Abstract

Glass inclusions in clinopyroxene phenocrysts from La Sommata (Vulcano Island, Aeolian Arc) were reheated and submitted to a sustained thermal gradient. Each remelted inclusion undergoes a transient textural and chemical reequilibration and concomitantly begins to migrate along a crystallographic direction, at a small angle with the thermal gradient. The completion of morphological evolution requires a characteristic time that is governed by chemical diffusion. Chemical reequilibration results in the formation of a colored halo that delineates the former location and shape of the inclusion after it has migrated away. Transcrystalline migration proceeds by dissolution of the host clinopyroxene ahead and precipitation astern. Its rate is not limited by Fick’s law, but by the crystal-melt interface kinetics.
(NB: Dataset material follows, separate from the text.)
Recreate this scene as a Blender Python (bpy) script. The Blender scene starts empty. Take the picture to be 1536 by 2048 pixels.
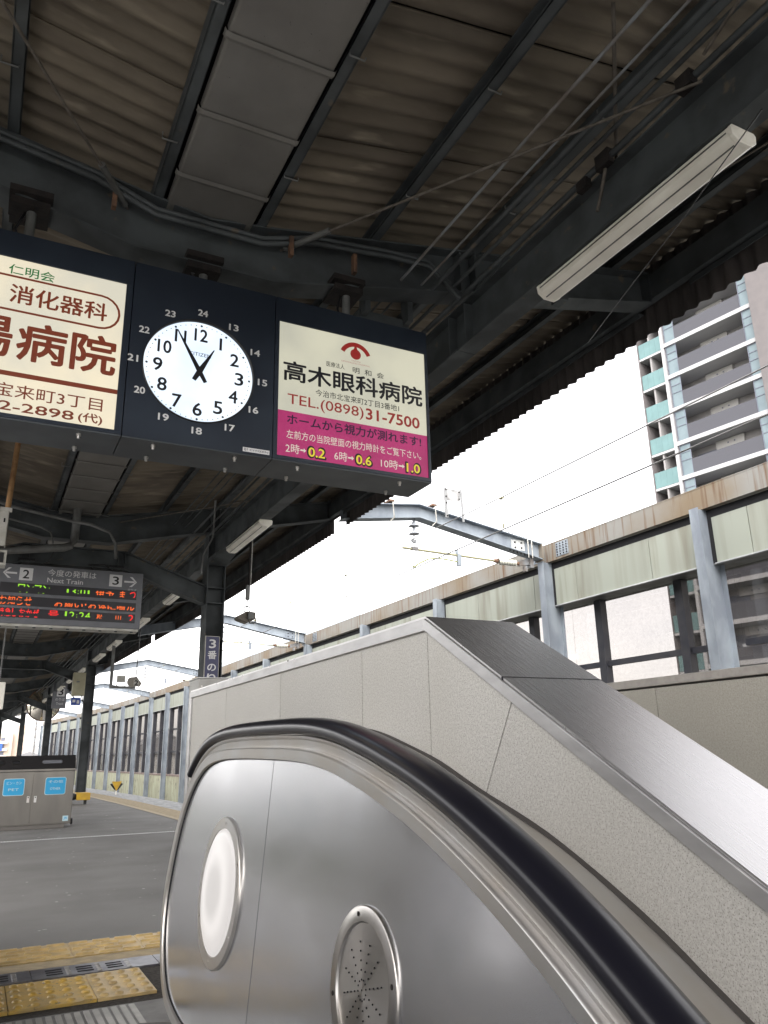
import bpy, bmesh, math, random
from mathutils import Vector, Matrix
random.seed(7)
S = bpy.context.scene
C = S.collection
R = math.radians

# ------------------------------------------------------------------ camera, world, sun, exposure
cd = bpy.data.cameras.new('camera')
cam = bpy.data.objects.new('camera', cd)
C.objects.link(cam)
S.camera = cam
TH, YA, RO = 0.298679, 0.4728995, -0.0210146
Fv = Vector((math.sin(YA) * math.cos(TH), math.cos(YA) * math.cos(TH), math.sin(TH)))
Rt = Vector((math.cos(YA), -math.sin(YA), 0))
Uv = Rt.cross(Fv)
rr = math.cos(RO) * Rt + math.sin(RO) * Uv
uu = -math.sin(RO) * Rt + math.cos(RO) * Uv
m3 = Matrix((rr, uu, -Fv)).transposed()
cam.matrix_world = Matrix.Translation((0, 0, 1.0)) @ m3.to_4x4()
cd.sensor_fit = 'HORIZONTAL'
cd.sensor_width = 36
cd.lens = 36 * 1561.8 / 1536
cd.clip_start = 0.02
cd.clip_end = 3000

SUN_EL, SUN_AZ = 48, -140        # degrees; azimuth measured from +Y towards +X
w = bpy.data.worlds.new("World")
S.world = w
w.use_nodes = True
nt = w.node_tree
nt.nodes.clear()
sky = nt.nodes.new('ShaderNodeTexSky')
sky.sky_type = 'NISHITA'
sky.sun_disc = False
sky.sun_elevation = R(SUN_EL)
sky.sun_rotation = R(SUN_AZ)
sky.dust_density = 2.0
hs = nt.nodes.new('ShaderNodeHueSaturation')
hs.inputs['Saturation'].default_value = 0.10
hs.inputs['Value'].default_value = 1.25
tc = nt.nodes.new('ShaderNodeTexCoord')
mp = nt.nodes.new('ShaderNodeMapping')
mp.inputs['Scale'].default_value = (1.2, 1.2, 3.4)
nz = nt.nodes.new('ShaderNodeTexNoise')
nz.inputs['Scale'].default_value = 1.7
nz.inputs['Detail'].default_value = 6
cr = nt.nodes.new('ShaderNodeValToRGB')
cr.color_ramp.elements[0].position = 0.34
cr.color_ramp.elements[0].color = (0.88, 0.86, 0.86, 1)
cr.color_ramp.elements[1].position = 0.62
cr.color_ramp.elements[1].color = (1.20, 1.15, 1.10, 1)
mx = nt.nodes.new('ShaderNodeMixRGB')
mx.blend_type = 'MULTIPLY'
mx.inputs[0].default_value = 1
bg = nt.nodes.new('ShaderNodeBackground')
bg.inputs[1].default_value = 0.15
wo = nt.nodes.new('ShaderNodeOutputWorld')
L = nt.links
L.new(sky.outputs[0], hs.inputs['Color'])
L.new(tc.outputs['Generated'], mp.inputs[0])
L.new(mp.outputs[0], nz.inputs['Vector'])
L.new(nz.outputs['Fac'], cr.inputs[0])
L.new(hs.outputs[0], mx.inputs[1])
L.new(cr.outputs[0], mx.inputs[2])
L.new(mx.outputs[0], bg.inputs[0])
L.new(bg.outputs[0], wo.inputs[0])

sl = bpy.data.lights.new('sun', 'SUN')
sl.energy = 0.5
sl.angle = R(40)
sl.color = (1.0, 0.96, 0.9)
so = bpy.data.objects.new('sun', sl)
C.objects.link(so)
sd = Vector((math.sin(R(SUN_AZ)) * math.cos(R(SUN_EL)), math.cos(R(SUN_AZ)) * math.cos(R(SUN_EL)), math.sin(R(SUN_EL))))
so.rotation_euler = sd.to_track_quat('Z', 'Y').to_euler()

S.view_settings.view_transform = 'Standard'
S.view_settings.look = 'None'
S.view_settings.gamma = 1
S.view_settings.use_curve_mapping = False
EXPO = 2.0
S.view_settings.exposure = EXPO
S.render.engine = 'CYCLES'
S.cycles.use_denoising = True
S.cycles.max_bounces = 10
S.cycles.diffuse_bounces = 5
S.cycles.glossy_bounces = 5
S.cycles.transmission_bounces = 6
S.cycles.transparent_max_bounces = 16
EM = 1 / (2 ** EXPO)

# ------------------------------------------------------------------ materials
def mat(name, base, rough=.6, metal=0.0, c2=None, scale=5, stretch=(1, 1, 1), lo=.4, hi=.62, bump=0.0, bscale=60,
        bstretch=(1, 1, 1), coat=0, rvar=0.0, emit=0, c3=None, s3=40, lo3=.6, hi3=.66, aniso=0, spec=.5, st3=(1, 1, 1), orand=0, stain=None):
    m = bpy.data.materials.new(name)
    m.use_nodes = True
    n = m.node_tree.nodes
    l = m.node_tree.links
    p = n['Principled BSDF']
    p.inputs['Base Color'].default_value = (*base, 1)
    p.inputs['Roughness'].default_value = rough
    p.inputs['Metallic'].default_value = metal
    p.inputs['Specular IOR Level'].default_value = spec
    p.inputs['Coat Weight'].default_value = coat
    p.inputs['Coat Roughness'].default_value = .08
    if aniso:
        p.inputs['Anisotropic'].default_value = aniso
    geo = n.new('ShaderNodeNewGeometry')

    def noise(sc, st, detail=6):
        a = n.new('ShaderNodeMapping')
        a.inputs['Scale'].default_value = st
        b = n.new('ShaderNodeTexNoise')
        b.inputs['Scale'].default_value = sc
        b.inputs['Detail'].default_value = detail
        l.new(geo.outputs['Position'], a.inputs[0])
        l.new(a.outputs[0], b.inputs['Vector'])
        return b
    col = None
    if c2 is not None:
        b = noise(scale, stretch)
        r = n.new('ShaderNodeMapRange')
        r.inputs['From Min'].default_value = lo
        r.inputs['From Max'].default_value = hi
        l.new(b.outputs['Fac'], r.inputs['Value'])
        q = n.new('ShaderNodeMixRGB')
        q.inputs[1].default_value = (*base, 1)
        q.inputs[2].default_value = (*c2, 1)
        l.new(r.outputs[0], q.inputs[0])
        col = q
        if c3 is not None:
            b3 = noise(s3, st3, 3)
            r3 = n.new('ShaderNodeMapRange')
            r3.inputs['From Min'].default_value = lo3
            r3.inputs['From Max'].default_value = hi3
            l.new(b3.outputs['Fac'], r3.inputs['Value'])
            q3 = n.new('ShaderNodeMixRGB')
            q3.inputs[2].default_value = (*c3, 1)
            l.new(q.outputs[0], q3.inputs[1])
            l.new(r3.outputs[0], q3.inputs[0])
            col = q3
        if stain is not None:
            bs = noise(stain[0], stain[1], 5)
            rs = n.new('ShaderNodeMapRange')
            rs.inputs['From Min'].default_value = .45
            rs.inputs['From Max'].default_value = .75
            rs.inputs['To Max'].default_value = stain[2]
            l.new(bs.outputs['Fac'], rs.inputs['Value'])
            qs = n.new('ShaderNodeMixRGB')
            qs.inputs[2].default_value = (*stain[3], 1)
            l.new(col.outputs[0], qs.inputs[1])
            l.new(rs.outputs[0], qs.inputs[0])
            col = qs
        if orand:
            oi = n.new('ShaderNodeObjectInfo')
            rm = n.new('ShaderNodeMapRange')
            rm.inputs['To Min'].default_value = 1 - orand
            rm.inputs['To Max'].default_value = 1 + orand
            l.new(oi.outputs['Random'], rm.inputs['Value'])
            hv = n.new('ShaderNodeHueSaturation')
            l.new(rm.outputs[0], hv.inputs['Value'])
            l.new(col.outputs[0], hv.inputs['Color'])
            col = hv
        l.new(col.outputs[0], p.inputs['Base Color'])
        if rvar:
            rv = n.new('ShaderNodeMapRange')
            rv.inputs['From Min'].default_value = lo
            rv.inputs['From Max'].default_value = hi
            rv.inputs['To Min'].default_value = rough
            rv.inputs['To Max'].default_value = rough + rvar
            l.new(b.outputs['Fac'], rv.inputs['Value'])
            l.new(rv.outputs[0], p.inputs['Roughness'])
    if emit:
        for q_ in (p,):
            if col is not None:
                for lk in list(p.inputs['Base Color'].links): l.remove(lk)
            p.inputs['Base Color'].default_value = (base[0] * .12, base[1] * .12, base[2] * .12, 1)
        p.inputs['Emission Strength'].default_value = emit * EM
        if col:
            l.new(col.outputs[0], p.inputs['Emission Color'])
        else:
            p.inputs['Emission Color'].default_value = (*base, 1)
    if bump:
        bb = noise(bscale, bstretch, 4)
        bn = n.new('ShaderNodeBump')
        bn.inputs['Strength'].default_value = bump
        bn.inputs['Distance'].default_value = 0.01
        l.new(bb.outputs['Fac'], bn.inputs['Height'])
        l.new(bn.outputs[0], p.inputs['Normal'])
    return m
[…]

Clinopyroxene dissolution and growth are slower than for olivine in similar conditions but obey the same analytical law, which can be transposed to equally or more sluggish melting or crystallization events in nature. When a gas bubble is initially present, it responds to elastic forces by quickly shifting toward the cold end of the inclusion, where it soon becomes engulfed as an isolated fluid inclusion in the reprecipitated crystal. This study confirms that transcrystalline melt migration, beside its possible implications for small-scale melt segregation and fluid-inclusion generation in the Earth’s mantle, provides an experimental access to interfacial kinetic laws in near-equilibrium conditions.